Every line that contains the word "Python" should be copied.

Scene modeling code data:
+ + +

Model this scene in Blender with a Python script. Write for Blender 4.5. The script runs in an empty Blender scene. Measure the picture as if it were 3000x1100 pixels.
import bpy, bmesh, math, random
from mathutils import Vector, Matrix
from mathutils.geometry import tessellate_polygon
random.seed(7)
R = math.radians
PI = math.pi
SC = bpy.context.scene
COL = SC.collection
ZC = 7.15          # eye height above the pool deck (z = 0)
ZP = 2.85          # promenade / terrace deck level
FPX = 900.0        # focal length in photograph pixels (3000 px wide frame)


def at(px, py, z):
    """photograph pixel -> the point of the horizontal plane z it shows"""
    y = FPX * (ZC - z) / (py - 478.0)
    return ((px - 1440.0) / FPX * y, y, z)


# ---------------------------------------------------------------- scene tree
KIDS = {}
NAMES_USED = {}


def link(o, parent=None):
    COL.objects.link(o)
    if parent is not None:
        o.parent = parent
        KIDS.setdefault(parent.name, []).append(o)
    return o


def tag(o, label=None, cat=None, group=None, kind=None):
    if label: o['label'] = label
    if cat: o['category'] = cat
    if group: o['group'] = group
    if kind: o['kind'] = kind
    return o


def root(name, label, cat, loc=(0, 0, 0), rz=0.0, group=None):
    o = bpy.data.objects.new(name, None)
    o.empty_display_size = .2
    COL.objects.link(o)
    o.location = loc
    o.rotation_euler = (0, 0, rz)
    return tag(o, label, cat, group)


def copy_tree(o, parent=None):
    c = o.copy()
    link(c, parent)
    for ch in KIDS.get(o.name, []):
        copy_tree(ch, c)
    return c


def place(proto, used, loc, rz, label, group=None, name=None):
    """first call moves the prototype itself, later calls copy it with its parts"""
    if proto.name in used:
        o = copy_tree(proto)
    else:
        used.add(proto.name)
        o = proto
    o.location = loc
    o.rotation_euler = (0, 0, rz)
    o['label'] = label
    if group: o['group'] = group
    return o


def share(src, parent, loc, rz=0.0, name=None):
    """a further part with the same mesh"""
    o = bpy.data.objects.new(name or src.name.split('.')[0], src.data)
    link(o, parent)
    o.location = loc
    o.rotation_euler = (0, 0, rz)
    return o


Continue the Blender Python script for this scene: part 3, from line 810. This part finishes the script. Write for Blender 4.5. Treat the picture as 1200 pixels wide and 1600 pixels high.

+ + +

◆ Expected answer ◆
Model this scene in Blender with a Python script. Write for Blender 4.5. The script runs in an empty Blender scene. Measure the picture as if it were 3000x1100 pixels.
Continue the Blender Python script for this scene: part 3, from line 810. This part finishes the script. Write for Blender 4.5. Treat the picture as 1200 pixels wide and 1600 pixels high.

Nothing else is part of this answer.